Return all entries word for word, but drop any images.

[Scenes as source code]

━━━━━━━━

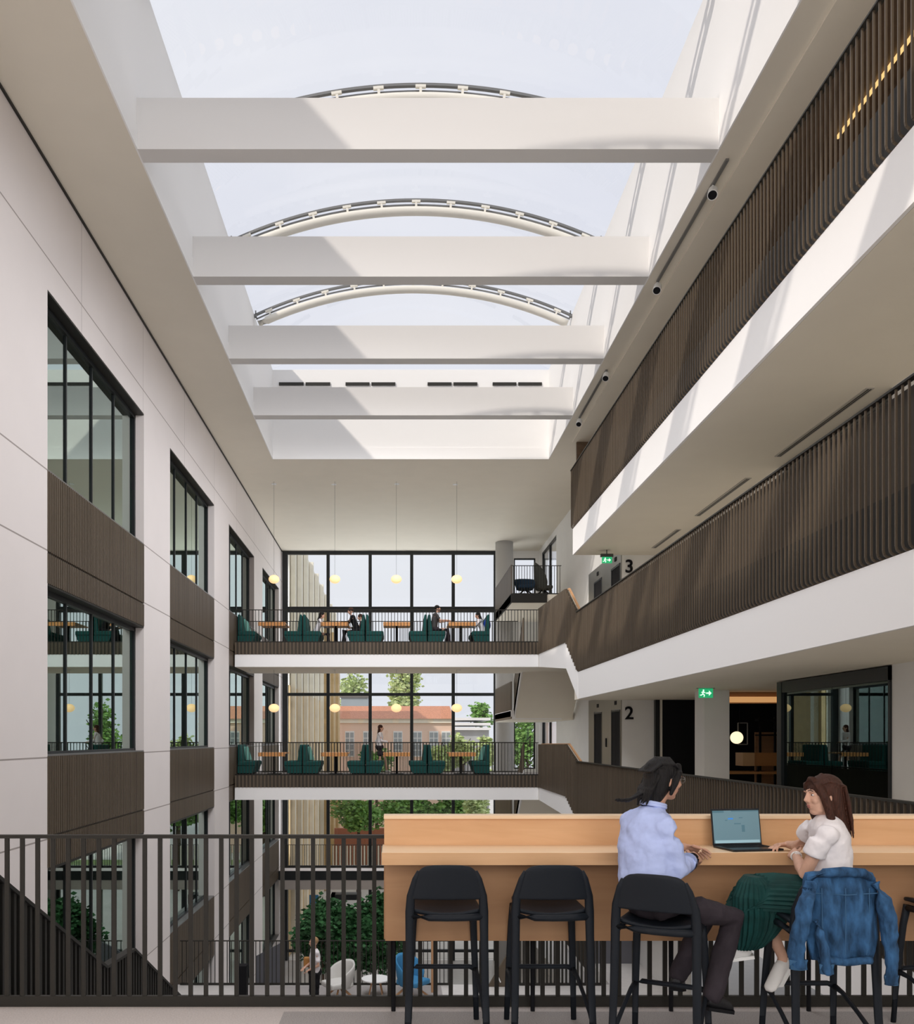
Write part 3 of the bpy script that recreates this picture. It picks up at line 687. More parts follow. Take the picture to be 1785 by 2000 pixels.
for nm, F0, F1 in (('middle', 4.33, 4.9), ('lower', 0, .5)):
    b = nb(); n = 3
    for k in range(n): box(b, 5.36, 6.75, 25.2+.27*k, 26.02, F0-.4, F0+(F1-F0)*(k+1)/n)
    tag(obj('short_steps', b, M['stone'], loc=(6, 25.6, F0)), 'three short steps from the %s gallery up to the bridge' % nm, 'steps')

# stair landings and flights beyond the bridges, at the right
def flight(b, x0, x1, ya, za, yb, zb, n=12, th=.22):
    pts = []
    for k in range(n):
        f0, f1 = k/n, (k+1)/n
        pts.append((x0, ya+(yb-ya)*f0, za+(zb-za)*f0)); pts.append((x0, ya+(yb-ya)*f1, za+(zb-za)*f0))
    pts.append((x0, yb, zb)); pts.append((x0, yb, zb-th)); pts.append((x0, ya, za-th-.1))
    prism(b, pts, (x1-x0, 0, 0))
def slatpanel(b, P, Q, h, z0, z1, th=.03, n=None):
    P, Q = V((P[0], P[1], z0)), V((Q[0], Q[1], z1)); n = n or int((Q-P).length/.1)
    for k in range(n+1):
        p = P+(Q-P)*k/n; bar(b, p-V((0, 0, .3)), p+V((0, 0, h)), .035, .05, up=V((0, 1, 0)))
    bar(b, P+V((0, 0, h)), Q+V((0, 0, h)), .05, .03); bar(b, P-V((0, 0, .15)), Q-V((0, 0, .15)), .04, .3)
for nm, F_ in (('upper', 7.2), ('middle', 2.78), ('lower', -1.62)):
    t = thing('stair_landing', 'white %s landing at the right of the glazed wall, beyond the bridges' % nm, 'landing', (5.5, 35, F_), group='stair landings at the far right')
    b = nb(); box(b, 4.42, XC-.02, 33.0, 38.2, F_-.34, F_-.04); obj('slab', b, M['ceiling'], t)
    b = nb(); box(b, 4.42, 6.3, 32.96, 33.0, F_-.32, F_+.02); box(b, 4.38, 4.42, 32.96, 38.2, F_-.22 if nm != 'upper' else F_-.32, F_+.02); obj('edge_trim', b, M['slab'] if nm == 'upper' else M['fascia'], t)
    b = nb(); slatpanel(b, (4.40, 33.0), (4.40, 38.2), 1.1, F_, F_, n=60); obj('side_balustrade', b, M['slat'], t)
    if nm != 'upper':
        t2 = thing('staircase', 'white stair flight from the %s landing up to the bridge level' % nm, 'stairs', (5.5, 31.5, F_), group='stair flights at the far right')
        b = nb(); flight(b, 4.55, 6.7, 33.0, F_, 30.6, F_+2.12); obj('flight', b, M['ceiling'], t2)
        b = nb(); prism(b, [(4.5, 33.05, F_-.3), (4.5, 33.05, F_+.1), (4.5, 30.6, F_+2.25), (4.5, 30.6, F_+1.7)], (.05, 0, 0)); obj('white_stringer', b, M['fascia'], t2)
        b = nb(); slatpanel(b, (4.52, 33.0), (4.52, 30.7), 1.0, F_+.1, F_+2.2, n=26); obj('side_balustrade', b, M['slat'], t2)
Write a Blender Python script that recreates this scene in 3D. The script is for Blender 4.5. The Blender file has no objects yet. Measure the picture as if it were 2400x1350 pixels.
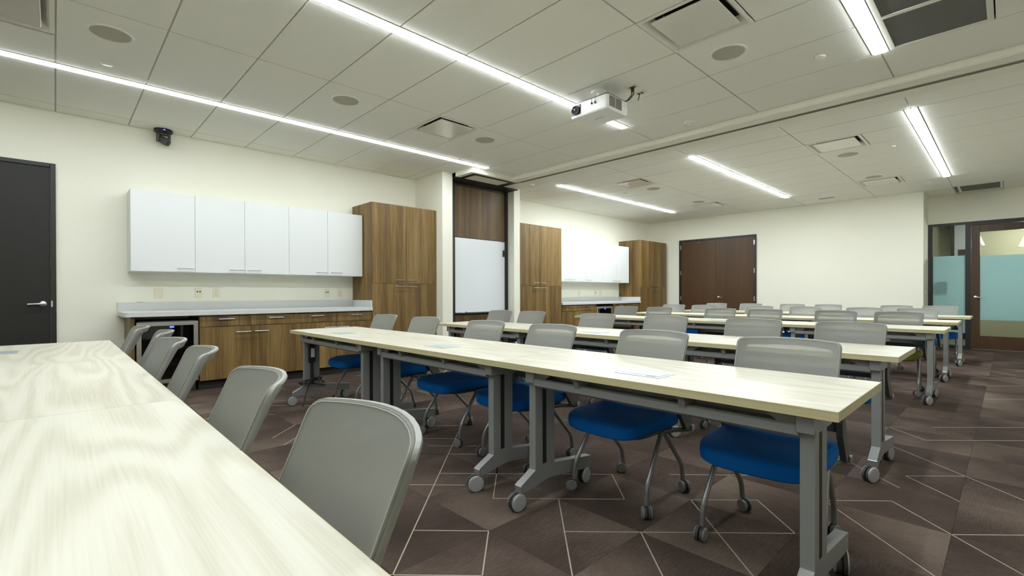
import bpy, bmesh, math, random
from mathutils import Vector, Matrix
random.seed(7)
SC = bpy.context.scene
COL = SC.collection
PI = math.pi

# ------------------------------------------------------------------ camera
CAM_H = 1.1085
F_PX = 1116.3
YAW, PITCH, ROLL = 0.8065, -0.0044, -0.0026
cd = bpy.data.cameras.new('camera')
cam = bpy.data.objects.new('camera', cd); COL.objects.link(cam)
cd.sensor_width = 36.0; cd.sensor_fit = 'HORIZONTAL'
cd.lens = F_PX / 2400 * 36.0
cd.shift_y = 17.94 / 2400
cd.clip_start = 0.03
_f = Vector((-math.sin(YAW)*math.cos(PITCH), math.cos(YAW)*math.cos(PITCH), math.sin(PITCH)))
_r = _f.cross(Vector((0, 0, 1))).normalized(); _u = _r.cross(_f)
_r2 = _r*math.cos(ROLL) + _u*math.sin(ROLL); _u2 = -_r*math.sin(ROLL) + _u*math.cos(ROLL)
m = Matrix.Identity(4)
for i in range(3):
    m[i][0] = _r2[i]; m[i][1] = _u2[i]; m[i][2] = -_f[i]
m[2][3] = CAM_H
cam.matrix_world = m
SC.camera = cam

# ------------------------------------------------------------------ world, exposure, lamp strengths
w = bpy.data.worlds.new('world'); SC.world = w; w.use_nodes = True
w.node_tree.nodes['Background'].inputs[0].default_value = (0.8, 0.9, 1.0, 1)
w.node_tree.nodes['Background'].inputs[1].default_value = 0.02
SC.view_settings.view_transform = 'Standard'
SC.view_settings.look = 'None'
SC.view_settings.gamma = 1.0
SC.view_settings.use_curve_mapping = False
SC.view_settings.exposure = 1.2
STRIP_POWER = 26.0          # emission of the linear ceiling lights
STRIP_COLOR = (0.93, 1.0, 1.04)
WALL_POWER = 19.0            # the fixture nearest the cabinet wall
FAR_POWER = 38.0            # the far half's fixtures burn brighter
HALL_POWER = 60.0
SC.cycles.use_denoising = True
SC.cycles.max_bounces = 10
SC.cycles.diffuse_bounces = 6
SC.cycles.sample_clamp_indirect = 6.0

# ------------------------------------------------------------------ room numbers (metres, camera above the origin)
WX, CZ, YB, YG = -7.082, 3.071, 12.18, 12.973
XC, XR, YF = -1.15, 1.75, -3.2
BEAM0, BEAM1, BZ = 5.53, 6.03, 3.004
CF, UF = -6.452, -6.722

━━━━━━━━

EXERCISE OUTPUT –
Write part 3 of the bpy script that recreates this picture. It picks up at line 687. More parts follow. Take the picture to be 1785 by 2000 pixels.
for nm, F0, F1 in (('middle', 4.33, 4.9), ('lower', 0, .5)):
    b = nb(); n = 3
    for k in range(n): box(b, 5.36, 6.75, 25.2+.27*k, 26.02, F0-.4, F0+(F1-F0)*(k+1)/n)
    tag(obj('short_steps', b, M['stone'], loc=(6, 25.6, F0)), 'three short steps from the %s gallery up to the bridge' % nm, 'steps')

# stair landings and flights beyond the bridges, at the right
def flight(b, x0, x1, ya, za, yb, zb, n=12, th=.22):
    pts = []
    for k in range(n):
        f0, f1 = k/n, (k+1)/n
        pts.append((x0, ya+(yb-ya)*f0, za+(zb-za)*f0)); pts.append((x0, ya+(yb-ya)*f1, za+(zb-za)*f0))
    pts.append((x0, yb, zb)); pts.append((x0, yb, zb-th)); pts.append((x0, ya, za-th-.1))
    prism(b, pts, (x1-x0, 0, 0))
def slatpanel(b, P, Q, h, z0, z1, th=.03, n=None):
    P, Q = V((P[0], P[1], z0)), V((Q[0], Q[1], z1)); n = n or int((Q-P).length/.1)
    for k in range(n+1):
        p = P+(Q-P)*k/n; bar(b, p-V((0, 0, .3)), p+V((0, 0, h)), .035, .05, up=V((0, 1, 0)))
    bar(b, P+V((0, 0, h)), Q+V((0, 0, h)), .05, .03); bar(b, P-V((0, 0, .15)), Q-V((0, 0, .15)), .04, .3)
for nm, F_ in (('upper', 7.2), ('middle', 2.78), ('lower', -1.62)):
    t = thing('stair_landing', 'white %s landing at the right of the glazed wall, beyond the bridges' % nm, 'landing', (5.5, 35, F_), group='stair landings at the far right')
    b = nb(); box(b, 4.42, XC-.02, 33.0, 38.2, F_-.34, F_-.04); obj('slab', b, M['ceiling'], t)
    b = nb(); box(b, 4.42, 6.3, 32.96, 33.0, F_-.32, F_+.02); box(b, 4.38, 4.42, 32.96, 38.2, F_-.22 if nm != 'upper' else F_-.32, F_+.02); obj('edge_trim', b, M['slab'] if nm == 'upper' else M['fascia'], t)
    b = nb(); slatpanel(b, (4.40, 33.0), (4.40, 38.2), 1.1, F_, F_, n=60); obj('side_balustrade', b, M['slat'], t)
    if nm != 'upper':
        t2 = thing('staircase', 'white stair flight from the %s landing up to the bridge level' % nm, 'stairs', (5.5, 31.5, F_), group='stair flights at the far right')
        b = nb(); flight(b, 4.55, 6.7, 33.0, F_, 30.6, F_+2.12); obj('flight', b, M['ceiling'], t2)
        b = nb(); prism(b, [(4.5, 33.05, F_-.3), (4.5, 33.05, F_+.1), (4.5, 30.6, F_+2.25), (4.5, 30.6, F_+1.7)], (.05, 0, 0)); obj('white_stringer', b, M['fascia'], t2)
        b = nb(); slatpanel(b, (4.52, 33.0), (4.52, 30.7), 1.0, F_+.1, F_+2.2, n=26); obj('side_balustrade', b, M['slat'], t2)
Write a Blender Python script that recreates this scene in 3D. The script is for Blender 4.5. The Blender file has no objects yet. Measure the picture as if it were 2400x1350 pixels.
import bpy, bmesh, math, random
from mathutils import Vector, Matrix
random.seed(7)
SC = bpy.context.scene
COL = SC.collection
PI = math.pi

# ------------------------------------------------------------------ camera
CAM_H = 1.1085
F_PX = 1116.3
YAW, PITCH, ROLL = 0.8065, -0.0044, -0.0026
cd = bpy.data.cameras.new('camera')
cam = bpy.data.objects.new('camera', cd); COL.objects.link(cam)
cd.sensor_width = 36.0; cd.sensor_fit = 'HORIZONTAL'
cd.lens = F_PX / 2400 * 36.0
cd.shift_y = 17.94 / 2400
cd.clip_start = 0.03
_f = Vector((-math.sin(YAW)*math.cos(PITCH), math.cos(YAW)*math.cos(PITCH), math.sin(PITCH)))
_r = _f.cross(Vector((0, 0, 1))).normalized(); _u = _r.cross(_f)
_r2 = _r*math.cos(ROLL) + _u*math.sin(ROLL); _u2 = -_r*math.sin(ROLL) + _u*math.cos(ROLL)
m = Matrix.Identity(4)
for i in range(3):
    m[i][0] = _r2[i]; m[i][1] = _u2[i]; m[i][2] = -_f[i]
m[2][3] = CAM_H
cam.matrix_world = m
SC.camera = cam

# ------------------------------------------------------------------ world, exposure, lamp strengths
w = bpy.data.worlds.new('world'); SC.world = w; w.use_nodes = True
w.node_tree.nodes['Background'].inputs[0].default_value = (0.8, 0.9, 1.0, 1)
w.node_tree.nodes['Background'].inputs[1].default_value = 0.02
SC.view_settings.view_transform = 'Standard'
SC.view_settings.look = 'None'
SC.view_settings.gamma = 1.0
SC.view_settings.use_curve_mapping = False
SC.view_settings.exposure = 1.2
STRIP_POWER = 26.0          # emission of the linear ceiling lights
STRIP_COLOR = (0.93, 1.0, 1.04)
WALL_POWER = 19.0            # the fixture nearest the cabinet wall
FAR_POWER = 38.0            # the far half's fixtures burn brighter
HALL_POWER = 60.0
SC.cycles.use_denoising = True
SC.cycles.max_bounces = 10
SC.cycles.diffuse_bounces = 6
SC.cycles.sample_clamp_indirect = 6.0

# ------------------------------------------------------------------ room numbers (metres, camera above the origin)
WX, CZ, YB, YG = -7.082, 3.071, 12.18, 12.973
XC, XR, YF = -1.15, 1.75, -3.2
BEAM0, BEAM1, BZ = 5.53, 6.03, 3.004
CF, UF = -6.452, -6.722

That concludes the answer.